Recalling last year’s CEO search, Loek van den Boog, Non-executive Director, Patni Computer Systems, says: “It was a complicated and a very important search for the company. Anjali assessed the situation very well. What we appreciate is that it was truly an international search, exactly what we wanted.”

But these women headhunters are not as forthcoming about their top assignments, given the need to maintain confidentiality about their work. The stars they helped hire are not as tight-lipped though. Kiran Karnik, the former president of NASSCOM, the apex association of Indian IT software and service companies, reveals that he almost did not join the IT industry lobby but for the persuasive skills of a headhunter. “When I finished working with Discovery, I just wasn’t interested in any offer,” recalls Karnik. He, however, changed his mind after a 30-minute meeting over coffee with Gita Dang, Head of Technology Practice at Korn/Ferry International and one of the most influential headhunters then (2000).

“The whole process was, of course, impressive, but Gita has this amazing ability to get someone interested in a job,” Karnik recalls. Dang did many hiring jobs for NASSCOM when Karnik was president. A little over a year ago, she moved on from Korn/Ferry to start her own boutique search firm, Talent Advisory Services, in Delhi. Says Dang, who got NASSCOM its current president, Som Mittal, as well, of her work: “It’s an intangible service that can go on for months and at the end of it, there could be no product to show.”

India Inc. understands this better than anyone else and so appreciates the work of these matchmakers. Eminent banker N. Vaghul, who is also the Chairman of Spencer Stuart Advisory Council, says of Bansal: “She has single-handedly built Spencer Stuart India into a top executive search firm today. Her amazing entrepreneurial skills come through in the way she can relate to people.”
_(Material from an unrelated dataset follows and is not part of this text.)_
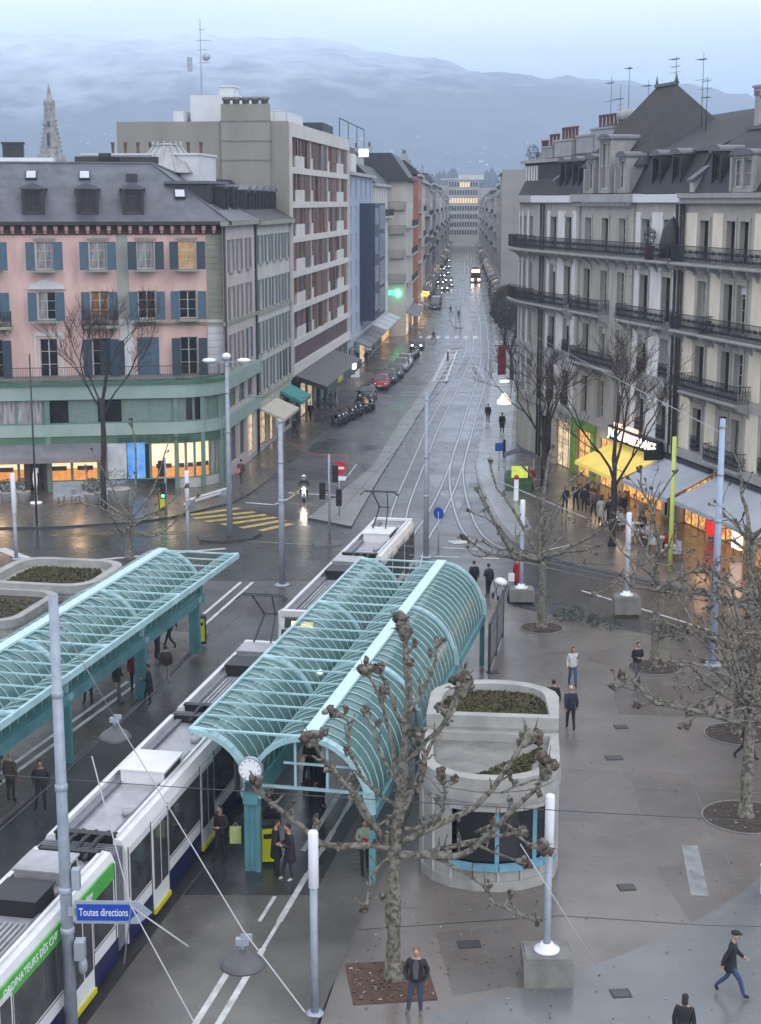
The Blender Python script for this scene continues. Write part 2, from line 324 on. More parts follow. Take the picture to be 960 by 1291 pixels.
for a, b in (((3.6, 86.8), (5.6, 86.4)), ((3.0, 84.6), (4.4, 84.4)), ((5.7, 84.2), (6.6, 84.0))): line('cross_mark', [a, b], .22)
mark('white_arrow_mark', [(3.9, 88.6), (5.0, 88.9), (5.3, 88.0), (4.3, 87.8)])
# platform double lines (worn)
def dbl(name, x0, y0, x1, y1, gap, z, worn=0):
    n = int(math.hypot(x1 - x0, y1 - y0) / 1.6)
    for s in (0, gap):
        mb = MB()
        for i in range(n):
            if worn and rnd.random() < worn and 3 < i < 9 and s == 0: continue
            a, b = i / n, (i + 1) / n
            ribbon([(x0 + (x1 - x0) * a + s, y0 + (y1 - y0) * a), (x0 + (x1 - x0) * b + s, y0 + (y1 - y0) * b)], .17 if not worn else .17 - .06 * (rnd.random() < .3), z, mb)
        struct(name, mb, M_white)
dbl('platform_line', -4.95, 31.5, 2.2, 66, .55, .176, .75)
dbl('platform_line', -14.6, 45.0, -10.4, 61, .5, .176)
dbl('platform_line', -8.95, 70, -7.3, 78.6, .62, Z4)
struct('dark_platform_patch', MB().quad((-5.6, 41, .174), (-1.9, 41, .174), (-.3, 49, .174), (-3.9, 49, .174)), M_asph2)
for y in (37.6, 39.0, 33.6):
    pass
line('plaza_joint', [(-1, 38.9), (5, 39.8), (9, 39.2), (14, 39.0)], .03, M_kerbd, ZP + .009)
line('plaza_joint', [(4.9, 43.9), (8, 43.7), (14, 44.6)], .03, M_sidel, ZP + .009)
line('plaza_joint', [(6, 49.5), (16, 48.6)], .03, M_concd, ZP + .006)
line('plaza_joint', [(8.4, 47), (8.2, 62)], .03, M_concd, ZP + .006)
for x, y, wd, lb in ((9.05, 55.5, .5, 'dark drain cover farthest out on the plaza, right of the walking pair'), (8.3, 52.2, .62, 'dark drain cover in the plaza just beyond the kiosk'), (7.1, 41.6, .5, 'dark drain cover between the lamp post block and the faded pale mark'), (2.36, 38.1, .62, 'dark drain cover between the front plane tree and the lamp post block'), (6.0, 35.5, .5, 'dark drain cover at the edge of the blue paving'), (4.7, 62.4, .5, 'dark drain cover by the glazed information panel')):
    mb = MB().box(-wd / 2, wd / 2, -.22, .22, 0, .012); mb.box(-wd / 2 + .05, wd / 2 - .05, -.17, .17, .012, .02, 1)
    ob('drain_cover', mb.mesh('drain_cover', [M_iron, M_kerbd]), None, (x, y, ZP + .003), .1, lb, 'drain cover', 'drain covers in the plaza')
mark('faded_plaza_mark', [(9.25, 44.6), (9.75, 44.55), (9.35, 41.0), (8.85, 41.05)], mat('faded_mark', (.25, .26, .27), .5, .2, 2, wet=.2), ZP + .012)
for x, y in ((12.9, 101), (14.6, 88.5)): pass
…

Gunit Chadha, CEO, Deutsche Bank India, who has engaged the talent search skills of Accord’s Agrawal over the past 10 years, vouches for her expertise in the financial services sector. “She runs her search with impressive discretion,” says Chadha.
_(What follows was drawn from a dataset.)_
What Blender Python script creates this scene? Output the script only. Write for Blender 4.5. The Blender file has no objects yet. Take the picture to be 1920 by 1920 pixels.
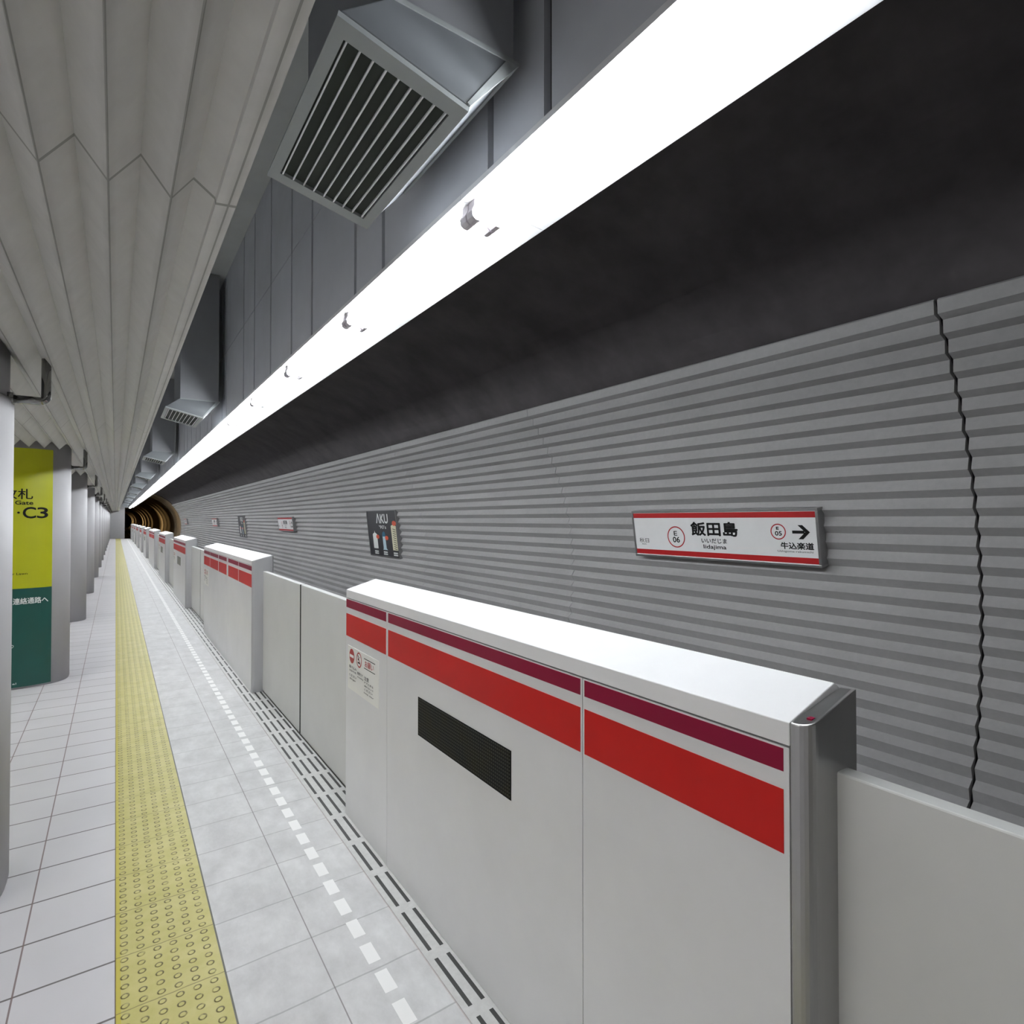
import bpy, bmesh, math, random
from mathutils import Matrix, Vector
random.seed(4)
C = bpy.context.scene.collection
sc = bpy.context.scene
PI = math.pi

# ------------------------------------------------------------------ camera
F = 1075.0
PH = math.atan(14.5 / F)
TH = math.atan(743 * math.cos(PH) / F)
cam_d = bpy.data.cameras.new('camera')
cam_d.sensor_fit = 'HORIZONTAL'; cam_d.sensor_width = 36.0
cam_d.lens = 36.0 * F / 1920.0
cam_d.clip_start = 0.05; cam_d.clip_end = 600
cam = bpy.data.objects.new('camera', cam_d); C.objects.link(cam)
cam.location = (0, 0, 1.71)
cam.rotation_euler = (PI / 2 + PH, 0, -TH)
sc.camera = cam

# ------------------------------------------------------------------ node helpers
class NT:
    def __init__(s, mat):
        mat.use_nodes = True
        s.t = mat.node_tree; s.n = s.t.nodes; s.l = s.t.links
        s.bsdf = s.n['Principled BSDF']; s._xyz = None
    def put(s, sock, v):
        if isinstance(v, bpy.types.NodeSocket): s.l.new(v, sock)
        elif isinstance(v, (tuple, list)) and len(v) == 3 and sock.type == 'RGBA': sock.default_value = (*v, 1)
        else: sock.default_value = v
    def m(s, op, a, b=None, c=None):
        nd = s.n.new('ShaderNodeMath'); nd.operation = op
        for i, v in enumerate((a, b, c)):
            if v is not None: s.put(nd.inputs[i], v)
        return nd.outputs[0]
    def pos(s):
        if s._xyz is None:
            g = s.n.new('ShaderNodeNewGeometry'); x = s.n.new('ShaderNodeSeparateXYZ')
            s.l.new(g.outputs['Position'], x.inputs[0]); s._g = g; s._xyz = x.outputs
        return s._xyz
    def vec(s, scale=(1, 1, 1)):
        s.pos(); mp = s.n.new('ShaderNodeVectorMath'); mp.operation = 'MULTIPLY'
        s.l.new(s._g.outputs['Position'], mp.inputs[0]); mp.inputs[1].default_value = scale
        return mp.outputs[0]
    def noise(s, scale, detail=3, rough=.5, sv=(1, 1, 1)):
        nd = s.n.new('ShaderNodeTexNoise'); nd.inputs['Scale'].default_value = scale
        nd.inputs['Detail'].default_value = detail; nd.inputs['Roughness'].default_value = rough
        s.l.new(s.vec(sv), nd.inputs['Vector']); return nd.outputs['Fac']
    def remap(s, v, a, b, c, d):
        nd = s.n.new('ShaderNodeMapRange'); s.put(nd.inputs[0], v)
        for i, q in enumerate((a, b, c, d)): nd.inputs[i + 1].default_value = q
        return nd.outputs[0]
    def mix(s, f, a, b):
        nd = s.n.new('ShaderNodeMix'); nd.data_type = 'RGBA'
        s.put(nd.inputs[0], f); s.put(nd.inputs[6], a); s.put(nd.inputs[7], b); return nd.outputs[2]
    def mul(s, col, v):
        nd = s.n.new('ShaderNodeMix'); nd.data_type = 'RGBA'; nd.blend_type = 'MULTIPLY'
        nd.inputs[0].default_value = 1; s.put(nd.inputs[6], col); s.put(nd.inputs[7], v); return nd.outputs[2]
    def bump(s, h, strength=.3, dist=.01):
        nd = s.n.new('ShaderNodeBump'); nd.inputs['Strength'].default_value = strength
        nd.inputs['Distance'].default_value = dist; s.l.new(h, nd.inputs['Height'])
        s.l.new(nd.outputs[0], s.bsdf.inputs['Normal'])
    def line(s, v, period, off, w):
        """1 on a line of width w repeated every period along v"""
        f = s.m('FRACT', s.m('ADD', s.m('DIVIDE', s.m('SUBTRACT', v, off), period), 100.5))
        return s.m('LESS_THAN', s.m('ABSOLUTE', s.m('SUBTRACT', f, .5)), w / 2 / period)
    def band(s, v, a, b):
        return s.m('MULTIPLY', s.m('GREATER_THAN', v, a), s.m('LESS_THAN', v, b))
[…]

So, what makes the work of these women so special? Anita Ramachandran, one of the first headhunters in India who now runs HR consultancy Cerebrus Consultants, explains: “As a recruiter, you have to be a no-holds-barred person; you should be non-threatening, yet be assertive.” According to Ramachandran, this has remained the basic tenet of recruiters over the years, but the workforce has changed a lot and that requires a change in the approach of recruiters as well.

Agrawal has an interesting perspective on her business. “The process, the science (behind talent search), is straightforward. It’s the art—how you do it—that matters.” She would surely know her art given her background— her father B.P. Agrawal started the oldest recruitment firm in India, ABC Consultants. Having started her business during the initial years of India’s economic liberalisation, Agrawal was looking for leadership and helped build companies from inception. These included the foreign brokerages and investment banks that set shop in India in the early ’90s and the first private sector mutual funds and life insurance and general insurance companies.

While her business now covers large conglomerates, Agrawal has maintained her networks in the financial services world. Madan Menon, Country Head India, ABN AMRO, says that some of his recent hires were made possible because of market intelligence of Agrawal.

According to Kumar of Amrop India, who started her career in the mid-90s, the executive search industry in India received a major boost with the evolution of new industries—technology and financial services, among others. “The crossfertilisation of talent across sectors brought dynamism to the search industry and to the careers of professionals,” she says. Kumar’s early clients included PepsiCo, Mahindra & Mahindra and Motorola. “For me, some client partnerships have been most satisfying—like working with the Bharti group for the last decade and contributing to their leadership build-up. Same with Marico,” says Kumar.

Again, it was two women, Sangeeta Sabharwal and Hastha Krishnan, who helped establish Ma Foi Group & Randstad India as a leading executive search firm, Sabharwal headed the CEO search business for Ma Foi before she moved to Transearch while Krishnan is the current CEO, Executive Search, Ma Foi. “Their primary strength is their deep knowledge of candidates,” says K. Pandia Rajan, the firm’s Managing Director.

That’s a trait common to all the leading ladies of talent search. “There’s never a moment you are not working. You could be at a social function, but you are constantly trying to think of a possible candidate,” says Sabharwal.

Managing Partner for Egon Zehnder India, Govind Iyer, recalls how when an assignment for lifestyle executive search landed at the firm three years ago, Jhangiani, a Wharton Business School graduate, spent several days at a number of stores to get a sense of what the fashion industry client could require from her.

“Our work is exhilarating and without a single dull moment,” says Bansal of Spencer Stuart, who had her first stint in the search industry at Egon Zehnder in 2003. She started her career as an engineer, but went on to work with McKinsey in New York before returning to India to join Egon. By 2005, she was ready to launch operations for Spencer Stuart, a global serach firm, in India. “It was an entrepreneurial opportunity, a chance to own and govern our company,” she says.

So, how would Bansal describe the search business? “It’s the backstage pass for the best show in town,” she says, quoting Spencer Stuart’s global CEO David Daniel.